As I move into my sixth decade of life, I’m posting a series of stories from my past. This is part of that series.
A few weeks ago, as I waled to the coffee shop where I spend a lot of my writing time, a woman coming the other way pointed to me and said “Tacit Rainbow!”
Normally I answer people who randomly greet me on the street (when you wear bunny ears everywhere you go, this happens a lot), but on this occasion I was so gobsmacked I just stood there with my mouth hanging open until she’d passed.
So, a little backstory. “Tacit Rainbow” was the code name for a US Air Force project in the 80s and 90s. The plan was to create a cruise missile that could be launched near suspected enemy surface-to-air missile batteries, to replace Wild Weasel pilots.
The missle (by today’s standards, it would be considered a cross between a missle and a drone) would loiter, flying circles around the area until the enemy activated its anti-aircraft radar. At that point, the Tacit Rainbow would automatically lock on to the enemy radar and follow it down, destroying the SAM battery’s control and tracking capability.

AGM-136 Tacit Rainbow, the only one left in the world, on display in a museum. The Tacit Rainbow was the world’s first loitering munition.

Flight test of an early Tacit Rainbow prototype. It has two sets of wings to give it tons of lift for extended loiter.

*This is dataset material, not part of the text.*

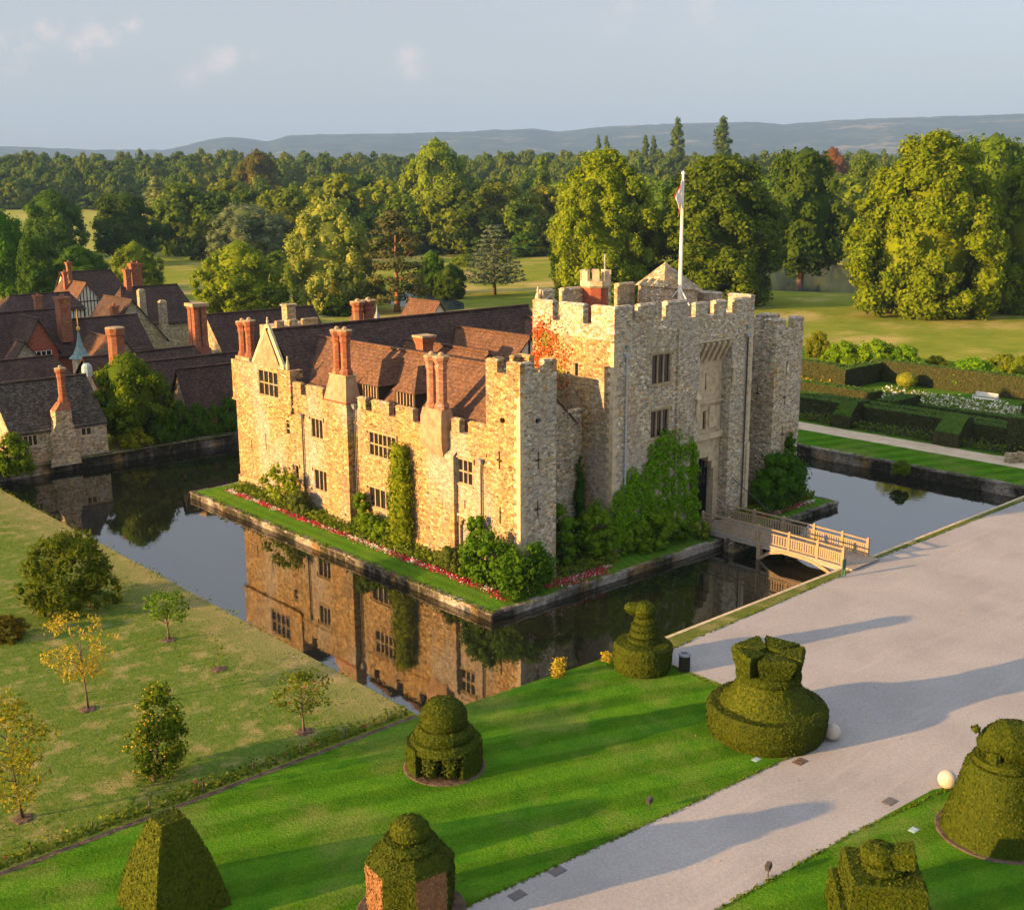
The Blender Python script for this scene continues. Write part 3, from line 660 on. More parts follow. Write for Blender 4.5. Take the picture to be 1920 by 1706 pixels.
merlons(mb, 'x', -.002, .42, [(0, 1.2), (2.05, 3.1)], zc, 13.68); merlons(mb, 'x', 2.6, 3.02, [(0, 1.0), (2.0, 3.1)], zc, 13.68)
mb.mat(GS); merlons(mb, 'y', 0, .42, [(.42, 1.05), (1.98, 2.6)], zc, 13.68); mb.mat(CS); merlons(mb, 'y', 2.68, 3.1, [(.42, 1.1), (1.95, 2.6)], zc, 13.68)
mb.frust(-.12, 3.1, -.12, 3.2, -.5, -.004, 3.024, -.004, 3.2, .5)
mb.build('corner_tower', None, castle)
for s_ in SW: slit(castle, 'x', 0, -1, *s_[:3])
for s_ in SF: slit(castle, 'y', 0, -1, *s_[:3])
slit(castle, 'x', 0, -1, 1.58, 9.9, 10.4); slit(castle, 'y', 0, -1, 1.47, 9.9, 10.4)
# --- right corner tower
mb = MB().mat(GS); X0, X1, Y0, Y1, zc = 26.6, 30.1, .8, 4.3, 13.25
SR = [(28.15, 9.9, 10.95, 0), (28.1, 7.6, 8.8, 1), (28.0, 4.6, 5.9, 1)]
mb.wall('y', Y0, -1, X0, X1, -.5, zc-.9, [h for s_ in SR for h in slit_holes(*s_)]); mb.wall('x', X0, -1, Y0, Y1, -.5, zc-.9, slit_holes(2.3, 7.9, 9.0)); mb.wall('x', X1, 1, Y0, Y1, -.5, zc-.9); mb.wall('y', Y1, 1, X0, X1, -.5, zc-.9)
ring(mb, X0, X1, Y0, Y1, zc-.9, zc, .45)
merlons(mb, 'x', X0, X0+.45, [(Y0, 1.9), (3.0, Y1)], zc, 14.1); merlons(mb, 'x', X1-.45, X1, [(Y0, 1.9), (3.0, Y1)], zc, 14.1)
merlons(mb, 'y', Y0, Y0+.45, [(X0+.45, 27.75), (28.75, X1-.45)], zc, 14.1); merlons(mb, 'y', Y1-.45, Y1, [(X0+.45, 27.75), (28.75, X1-.45)], zc, 14.1)
mb.build('corner_tower', None, castle)
for s_ in SR: slit(castle, 'y', Y0, -1, *s_[:3])
slit(castle, 'x', X0, -1, 2.3, 7.9, 9.0)
# --- recessed front curtains
mb = MB().mat(GS); mb.wall('y', 3.2, -1, 3.02, 8.5, -.4, 8.4, [(3.4, 3.95, 3.9, 5.7), (5.2, 6.2, 4.4, 6.0)]); 
mb.box(3.022, 8.498, 3.203, 3.6, 8.0, 8.75); merlons(mb, 'y', 3.2, 3.6, [(3.03, 3.9), (4.8, 6.2), (7.2, 8.45)], 8.752, 9.45);
mb.box(3.03, 8.49, 3.08, 3.198, 6.9, 7.02)
mb.build('curtain_wall', None, castle)
mb = MB().mat(GS); mb.wall('y', 3.2, -1, 23.2, 26.6, -.4, 8.4); mb.box(23.202, 26.598, 3.203, 3.6, 8.0, 8.75); merlons(mb, 'y', 3.2, 3.6, [(23.3, 24.1), (25, 26.5)], 8.752, 9.45); mb.build('curtain_wall', None, castle)
window(castle, 'y', 3.2, -1, 3.4, 3.95, 3.9, 5.7, 1, 1, hood=False); window(castle, 'y', 3.2, -1, 5.2, 6.2, 4.4, 6.0, 2, 1)
# --- gatehouse
X0, X1, Y0, Y1, zc, zf = 8.5, 23.2, .4, 8.0, 15.2, 14.3
mb = MB().mat(GS)
GW = [(12.2, 14.15, 11.0, 13.05, 3, 1), (12.2, 14.1, 7.35, 9.25, 3, 1)]
mb.mat(CS).wall('x', X0, -1, Y0, Y1, -.5, zf, [(3.55, 4.0, 11.6, 12.6)]); mb.mat(GS)
mb.wall('y', Y0, -1, X0, 16.6, -.5, zf, [w[:4] for w in GW]+[(11.2, 11.32, 3.3, 4.3)])
mb.wall('y', Y0, -1, 16.6, 21.3, -.5, zf, [(17.2, 20.75, -.5, 13.35)], dep=.8); mb.wall('y', Y0, -1, 21.3, X1, -.5, zf)
mb.wall('x', X1, 1, Y0, Y1, -.5, zf); mb.wall('y', Y1, 1, X0, X1, -.5, zf)
mb.mat('dressed stone').wall('y', 1.2, -1, 17.2, 20.75, -.5, 13.35, [(17.75, 20.2, -.5, 3.9), (18.0, 19.95, 3.9, 4.5), (18.4, 19.55, 4.5, 4.85), (18.72, 19.12, 6.9, 8.3), (18.88, 19.0, 9.75, 11.0), (18.85, 19.03, 9.85, 10.05)], dep=.6)
mb.mat(GS)
mb.box(14.75, 16.3, .25, Y0-.001, -.5, 14.6)          # pilaster of darker stone beside the gate bay
ring(mb, X0, X1, Y0, Y1, zf, zc, .5)
merlons(mb, 'x', X0, X0+.5, [(Y0, 2.44), (3.2, 5.35), (6.06, Y1)], zc, 16.35); merlons(mb, 'x', X1-.5, X1, [(Y0, 2.4), (3.3, 5.2), (6.1, Y1)], zc, 16.2)
merlons(mb, 'y', Y0, Y0+.5, [(X0+.5, 10.2), (10.95, 12.72), (13.67, 15.72)], zc, 16.35); merlons(mb, 'y', Y0, Y0+.5, [(16.75, 17.9), (18.8, 19.95), (20.85, X1-.5)], zc, 16.05)
merlons(mb, 'y', Y1-.5, Y1, [(X0+.5, 10.1), (11, 12.9), (13.8, 15.7), (16.6, 18.3), (19.2, 20.6), (21.4, X1-.5)], zc, 16.95)
mb.mat('dressed stone')
mb.box(17.0, 20.95, .33, Y0-.001, 13.36, 13.5)
mb.box(17.21, 20.74, .98, 1.199, 8.85, 9.0); mb.box(17.21, 20.74, .9, 1.199, 6.25, 6.7); mb.box(17.5, 18.5, 1.08, 1.199, 7.0, 8.6); mb.box(19.35, 20.45, 1.08, 1.199, 7.0, 8.6)
mb.box(X1-.28, X1+.08, Y0-.06, Y0+.4, -.4, 5.5)
mb.mat('dressed stone')
def quoins(mb, x, y, sx, sy, z0, z1, seed):
    rnd = random.Random(seed); z = z0; i = 0
    while z < z1-.3:
        h = rnd.uniform(.26, .4); a, b = (.52, .3) if i % 2 else (.3, .52); a *= rnd.uniform(.85, 1.15); b *= rnd.uniform(.85, 1.15); o_ = rnd.uniform(.008, .018)
        xs, ys = sorted((x-sx*o_, x+sx*a)), sorted((y-sy*o_, y+sy*b)); mb.box(*xs, *ys, z, z+h-.015); z += h; i += 1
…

The Tacit Rainbow project was canceled some time in the early 90s without ever going into production. I wasn’t particularly a military buff or anything, but when I heard about the project in the 1980s, I really liked the way those two words, “Tacit Rainbow,” sounded together. I adopted Tacit Rainbow as my handle on old-school computer BBS systems. For a time, more people knew me as Tacit Rainbow than knew my real name.

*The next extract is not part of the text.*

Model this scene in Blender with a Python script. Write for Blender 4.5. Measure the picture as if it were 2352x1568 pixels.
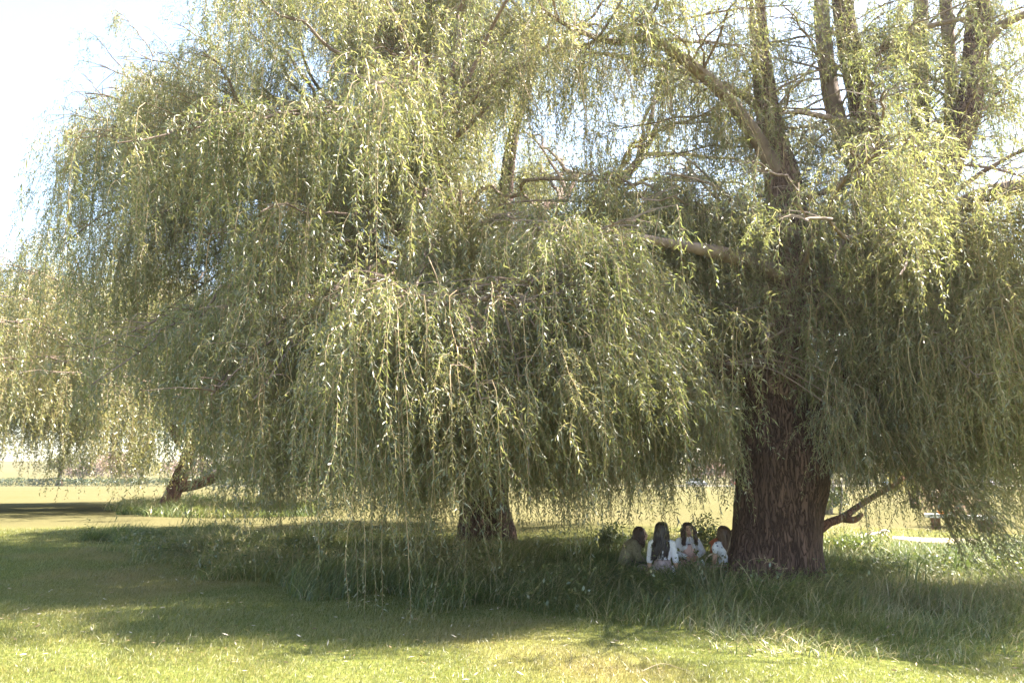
import bpy, math, random
import numpy as np
from mathutils import Vector, Matrix, noise

for o in list(bpy.data.objects):
    bpy.data.objects.remove(o, do_unlink=True)
scene = bpy.context.scene
COL = scene.collection
R = math.radians

# ------------------------------------------------------------------ camera, sky, sun, exposure
CAM_H, PITCH, FPX = 1.7, 9.7, 1698.0          # focal length in pixels of a 2352 px wide frame
cam_d = bpy.data.cameras.new("camera")
cam_d.sensor_width = 36.0
cam_d.lens = 36.0 * FPX / 2352.0
cam_d.clip_start, cam_d.clip_end = 0.05, 4000.0
cam = bpy.data.objects.new("camera", cam_d)
cam.location = (0, 0, CAM_H)
cam.rotation_euler = (R(90 + PITCH), 0, 0)
COL.objects.link(cam)
scene.camera = cam

SUN_EL, SUN_AZ = 57.0, 73.0                    # azimuth clockwise from +Y
world = bpy.data.worlds.new("World")
scene.world = world
world.use_nodes = True
wn = world.node_tree
wn.nodes.clear()
sky = wn.nodes.new("ShaderNodeTexSky")
sky.sky_type = 'NISHITA'
sky.sun_disc = False
sky.sun_elevation = R(SUN_EL)
sky.sun_rotation = R(SUN_AZ)
sky.air_density, sky.dust_density, sky.ozone_density = 1.0, .5, 1.0
bg = wn.nodes.new("ShaderNodeBackground")
bg.inputs["Strength"].default_value = 0.066
wo = wn.nodes.new("ShaderNodeOutputWorld")
warm = wn.nodes.new("ShaderNodeMix")          # a dusty, slightly warm sky
warm.data_type = 'RGBA'
warm.blend_type = 'MULTIPLY'
warm.inputs[0].default_value = 1.0
warm.inputs[7].default_value = (1.0, .97, .92, 1)
wn.links.new(sky.outputs[0], warm.inputs[6])
wn.links.new(warm.outputs[2], bg.inputs[0])
wn.links.new(bg.outputs[0], wo.inputs[0])

sun_d = bpy.data.lights.new("sun", 'SUN')
sun_d.energy = 4.6
sun_d.angle = R(0.6)
sun_d.color = (1.0, 0.93, 0.80)
sun = bpy.data.objects.new("sun", sun_d)
sdir = Vector((math.sin(R(SUN_AZ)) * math.cos(R(SUN_EL)), math.cos(R(SUN_AZ)) * math.cos(R(SUN_EL)), math.sin(R(SUN_EL))))
sun.rotation_euler = sdir.to_track_quat('Z', 'Y').to_euler()
COL.objects.link(sun)

vs = scene.view_settings
scene.display_settings.display_device = 'sRGB'
vs.view_transform = 'Standard'
vs.look = 'None'
vs.gamma = 1.0
vs.use_curve_mapping = False
vs.exposure = 3.22
cy = scene.cycles
cy.max_bounces = 10
cy.diffuse_bounces = 5
cy.glossy_bounces = 2
cy.transmission_bounces = 8
cy.transparent_max_bounces = 8
cy.caustics_reflective = False
cy.caustics_refractive = False
cy.sample_clamp_indirect = 6.0
cy.use_denoising = True
cy.use_adaptive_sampling = False

# ------------------------------------------------------------------ helpers
CP, SP = math.cos(R(PITCH)), math.sin(R(PITCH))

def P(u, v, Y):
    """the point at depth Y that stands where the photo shows (u, v) of its 2352 px wide view"""
    x, y = (u - 1176) / FPX, (784 - v) / FPX
    d = np.array([x, CP - y * SP, SP + y * CP])
    return np.array([0, 0, CAM_H]) + d * (Y / d[1])

def gz(x, y):
    x = np.asarray(x, float); y = np.asarray(y, float)
    s = np.clip((y - 26) / 126, 0, 1)
    t = np.clip((y - 170) / 260, 0, 1)
    z = -1.9 * s + (6.0 - 0.006 * np.clip(x, -400, 400)) * t ** 1.2
    near = np.clip((60 - y) / 40, 0, 1)
    z = z + near * (0.028 * np.sin(x * 0.9 + 1.3 * np.sin(y * 0.53)) + 0.024 * np.sin(y * 1.17 + x * 0.31) + 0.03 * np.sin(x * .33 + y * .27))
    return z

def G(u, v):
    """the ground point seen at (u, v)"""
    lo, hi = 2.0, 600.0
    for _ in range(60):
        m = (lo + hi) / 2
        p = P(u, v, m)
        if p[2] > gz(p[0], p[1]): lo = m
        else: hi = m
    return P(u, v, lo)

def mesh_obj(name, V, Q, mats, midx=None, rnd=None, parent=None, smooth=False, T=None, link=True):
    """one mesh object from vertices V, quads Q (n,4) and optional triangles T"""
    V = np.asarray(V, np.float32)
    Q = np.zeros((0, 4), np.int32) if Q is None else np.asarray(Q, np.int32)
    T = np.zeros((0, 3), np.int32) if T is None else np.asarray(T, np.int32)
    me = bpy.data.meshes.new(name)
    me.vertices.add(len(V))
    me.vertices.foreach_set("co", V.ravel())
    idx = np.concatenate([Q.ravel(), T.ravel()])
    me.loops.add(len(idx))
    me.loops.foreach_set("vertex_index", idx)
    n = len(Q) + len(T)
    me.polygons.add(n)
    st = np.concatenate([np.arange(len(Q)) * 4, len(Q) * 4 + np.arange(len(T)) * 3]).astype(np.int32)
    me.polygons.foreach_set("loop_start", st)
    for m in (mats if isinstance(mats, (list, tuple)) else [mats]):
        me.materials.append(m)
    if midx is not None:
        me.polygons.foreach_set("material_index", np.asarray(midx, np.int32))
    me.polygons.foreach_set("use_smooth", np.full(n, bool(smooth)))
    if rnd is not None:
        a = me.attributes.new("rnd", 'FLOAT', 'FACE')
        a.data.foreach_set("value", np.asarray(rnd, np.float32))
    me.update(calc_edges=True)
    o = bpy.data.objects.new(name, me)
    COL.objects.link(o)
    if parent is not None:
        o.parent = parent
        o.matrix_parent_inverse = Matrix.Translation(-Vector(parent.location))
    return o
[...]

Thing is, I only used that name from about 1988 to about 1996 or 1997 or so. Classic computer bulletin board systems were text-only, no graphics. To my knowledge, there are no photos of me from those days attached to the name “Tacit Rainbow.”
Not that it would matter. I looked a lot different back then. Here’s a photo of me from the days I ran a BBS called a/L/T/E/R r/E/A/L/I/T/Y:

Today, not only have I not used the name Tacit Rainbow in 30 years, the only vestige remaining is my AOL email address “tacitr”. I got that email address in 1992, truncating it because at the time AOL dodn’t allow names as long as “Tacit Rainbow.” I still have it, and even still use it occasionally.

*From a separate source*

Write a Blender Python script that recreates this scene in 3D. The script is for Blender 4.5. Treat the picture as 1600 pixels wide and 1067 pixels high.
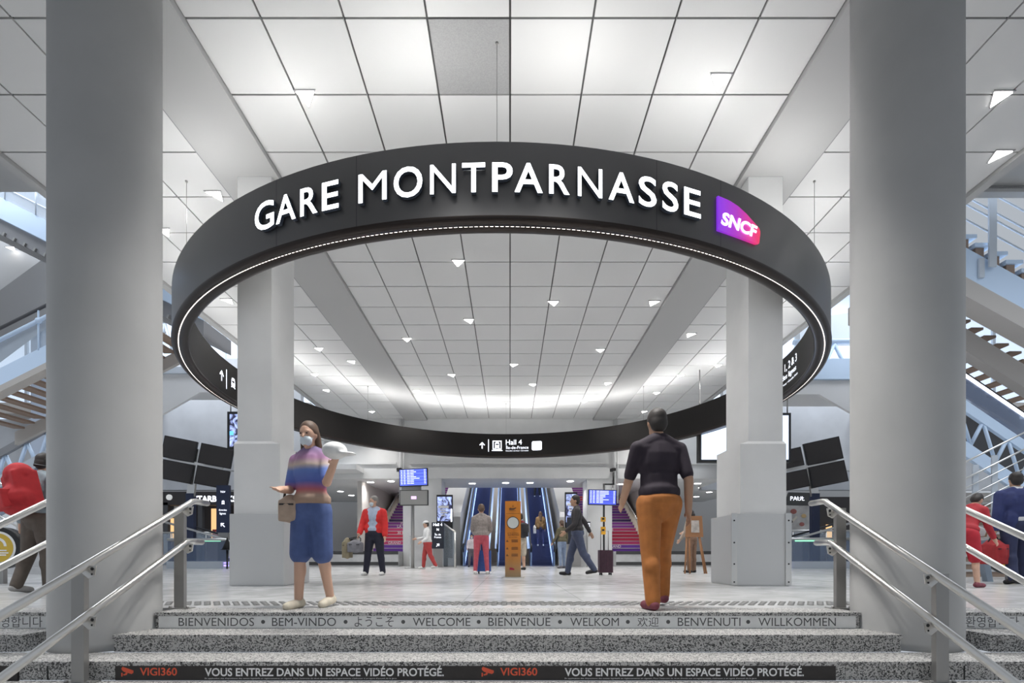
import bpy, math, random
from mathutils import Vector, Matrix
random.seed(7)
PI = math.pi
for o in list(bpy.data.objects): bpy.data.objects.remove(o, do_unlink=True)
SC = bpy.context.scene
COL = SC.collection
R_ = math.radians

# ------------------------------------------------------------------ camera, world, exposure
F, VX, VY, EYE = 780.0, 797.0, 867.5, 0.46          # focal length in pixels, vanishing point, eye above the hall floor
cam = bpy.data.cameras.new('camera'); camo = bpy.data.objects.new('camera', cam); COL.objects.link(camo)
camo.location = (0, 0, EYE); camo.rotation_euler = (PI/2, 0, 0)
cam.sensor_width = 36; cam.lens = F*36/1600
cam.shift_x = (800-VX)/1600; cam.shift_y = (VY-533.5)/1600
cam.clip_end = 200
SC.camera = camo
SC.view_settings.view_transform = 'Standard'; SC.view_settings.look = 'None'
SC.view_settings.gamma = 1; SC.view_settings.use_curve_mapping = False
SC.view_settings.exposure = 0.3
w = bpy.data.worlds.new('daylight'); SC.world = w; w.use_nodes = True
w.node_tree.nodes['Background'].inputs[0].default_value = (0.84, 0.91, 1.0, 1)
w.node_tree.nodes['Background'].inputs[1].default_value = 0.42
SPOT_W, UP_W, HALL_W = 200.0, 9.5, 140.0
try:
    SC.cycles.sample_clamp_indirect = 6; SC.cycles.use_denoising = True; SC.cycles.max_bounces = 8
except Exception: pass

def P(u, v, d): return Vector(((u-VX)*d/F, d, EYE+(VY-v)*d/F))
def X(u, d): return (u-VX)*d/F
def Z(v, d): return EYE+(VY-v)*d/F
CEIL, BEAM = 6.28, 6.21
RD, RO, RI, RZ0, RZ1, RX = 12.41, 6.84, 6.60, 4.24, 5.075, -0.15     # the ring: centre, radii, bottom and top, sideways offset
STEP_Y = (4.02, 3.70, 3.38, 3.06); RISE = 0.13

# ------------------------------------------------------------------ materials
MATS = {}
def mat(name, col=(.5,.5,.5), rough=.5, metal=0.0, emit=None, es=1.0, noise=0.0, nscale=6.0, bump=0.0, spec=None, alpha=None):
    if name in MATS: return MATS[name]
    m = bpy.data.materials.new(name); m.use_nodes = True; MATS[name] = m
    nt = m.node_tree; b = nt.nodes['Principled BSDF']
    b.inputs['Base Color'].default_value = (*col, 1); b.inputs['Roughness'].default_value = rough; b.inputs['Metallic'].default_value = metal
    if spec is not None: b.inputs['Specular IOR Level'].default_value = spec
    if emit: b.inputs['Emission Color'].default_value = (*emit, 1); b.inputs['Emission Strength'].default_value = es
    if noise or bump:
        tc = nt.nodes.new('ShaderNodeTexCoord'); n = nt.nodes.new('ShaderNodeTexNoise')
        n.inputs['Scale'].default_value = nscale; n.inputs['Detail'].default_value = 6
        nt.links.new(tc.outputs['Object'], n.inputs['Vector'])
        if noise:
            r = nt.nodes.new('ShaderNodeValToRGB')
            r.color_ramp.elements[0].position = .3; r.color_ramp.elements[1].position = .7
            r.color_ramp.elements[0].color = (*[c*(1-noise) for c in col], 1); r.color_ramp.elements[1].color = (*[min(1, c*(1+noise)) for c in col], 1)
            nt.links.new(n.outputs['Fac'], r.inputs['Fac']); nt.links.new(r.outputs['Color'], b.inputs['Base Color'])
        if bump:
            bp = nt.nodes.new('ShaderNodeBump'); bp.inputs['Strength'].default_value = bump; bp.inputs['Distance'].default_value = .01
            nt.links.new(n.outputs['Fac'], bp.inputs['Height']); nt.links.new(bp.outputs['Normal'], b.inputs['Normal'])
    return m
def glass(name, col=(.75,.85,.95), a=.25):
    if name in MATS: return MATS[name]
    m = bpy.data.materials.new(name); m.use_nodes = True; MATS[name] = m
    nt = m.node_tree; b = nt.nodes['Principled BSDF']
    b.inputs['Base Color'].default_value = (*col, 1); b.inputs['Roughness'].default_value = .05; b.inputs['Alpha'].default_value = a
    return m
def granite():
    m = bpy.data.materials.new('speckled_granite'); m.use_nodes = True; MATS['granite'] = m
    nt = m.node_tree; b = nt.nodes['Principled BSDF']; b.inputs['Roughness'].default_value = .55
    tc = nt.nodes.new('ShaderNodeTexCoord')
    v = nt.nodes.new('ShaderNodeTexVoronoi'); v.inputs['Scale'].default_value = 130
    n = nt.nodes.new('ShaderNodeTexNoise'); n.inputs['Scale'].default_value = 70; n.inputs['Detail'].default_value = 4
    mx = nt.nodes.new('ShaderNodeMath'); mx.operation = 'ADD'
    sep = nt.nodes.new('ShaderNodeSeparateColor')
    nt.links.new(tc.outputs['Object'], v.inputs['Vector']); nt.links.new(tc.outputs['Object'], n.inputs['Vector'])
    nt.links.new(v.outputs['Color'], sep.inputs[0]); nt.links.new(sep.outputs[0], mx.inputs[0]); nt.links.new(n.outputs['Fac'], mx.inputs[1])
    r = nt.nodes.new('ShaderNodeValToRGB'); e = r.color_ramp.elements
    e[0].position = .42; e[0].color = (.018,.017,.0165,1); e[1].position = 1.0; e[1].color = (.52,.51,.495,1)
    x = e.new(.66); x.color = (.07,.069,.067,1); x = e.new(.92); x.color = (.27,.265,.258,1)
    nt.links.new(mx.outputs[0], r.inputs['Fac']); nt.links.new(r.outputs['Color'], b.inputs['Base Color'])
    return m
def floor_mat():
    m = bpy.data.materials.new('polished_stone_floor'); m.use_nodes = True
    nt = m.node_tree; b = nt.nodes['Principled BSDF']; b.inputs['Roughness'].default_value = .22
    b.inputs['Specular IOR Level'].default_value = .5
    tc = nt.nodes.new('ShaderNodeTexCoord')
    br = nt.nodes.new('ShaderNodeTexBrick'); br.offset = 0; br.inputs['Scale'].default_value = 1
    br.inputs['Brick Width'].default_value = 1.2; br.inputs['Row Height'].default_value = 1.2; br.inputs['Mortar Size'].default_value = .006
    br.inputs['Color1'].default_value = (.60,.60,.595,1); br.inputs['Color2'].default_value = (.57,.57,.565,1); br.inputs['Mortar'].default_value = (.42,.42,.42,1)
    mp = nt.nodes.new('ShaderNodeMapping'); mp.inputs['Location'].default_value = (.47,.2,0); nt.links.new(tc.outputs['Object'], mp.inputs['Vector'])
    n = nt.nodes.new('ShaderNodeTexNoise'); n.inputs['Scale'].default_value = 1.6; n.inputs['Detail'].default_value = 9; n.inputs['Distortion'].default_value = 1.5
    r = nt.nodes.new('ShaderNodeValToRGB'); r.color_ramp.elements[0].position = .35; r.color_ramp.elements[1].position = .62
    r.color_ramp.elements[0].color = (.72,.72,.72,1); r.color_ramp.elements[1].color = (1,1,1,1)
    mx = nt.nodes.new('ShaderNodeMix'); mx.data_type = 'RGBA'; mx.blend_type = 'MULTIPLY'; mx.inputs[0].default_value = 1
    nt.links.new(mp.outputs[0], br.inputs['Vector']); nt.links.new(tc.outputs['Object'], n.inputs['Vector']); nt.links.new(n.outputs['Fac'], r.inputs['Fac'])
    nt.links.new(br.outputs['Color'], mx.inputs[6]); nt.links.new(r.outputs['Color'], mx.inputs[7]); nt.links.new(mx.outputs[2], b.inputs['Base Color'])
    return m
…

The idea that someone randomly wandering down the street would recognize me from a computer BBS handle I used thirty years ago was so jaw-droppingly improbable I just stood rooted in place until she was gone.
Had I had my wits about me, I would have been like, “Wait, hang on, do we know each other? Were you a BBS regular back in the day? How on earth do you know that name?”
Somewhere around, I don’t know, 1998 or 1999 or so, I was sitting in front of my computer when a chat window popped up asking me if the name “tacitr” came from Tacit Rainbow. When I said it did, the guy was like “OMG, were you on the project at Northrop? I was one of the lead engineers, retired after it got canceled. Did we work together?”
I explained that I wasn’t part of it but I knew about it and took my name from it because I liked the way those words sounded together, and we ended up chatting for about two or three hours. Really interesting guy. The project was fascinating and had some incredibly advanced avionics for the time, though apparently it was plagued by mismanagement, which is apparently one of the biggest reasons the DoD canceled it.
I still would dearly love to know why a random woman on a random street in Portland looked at me and said “Tacit Rainbow!” There’s a story there I will likely never know.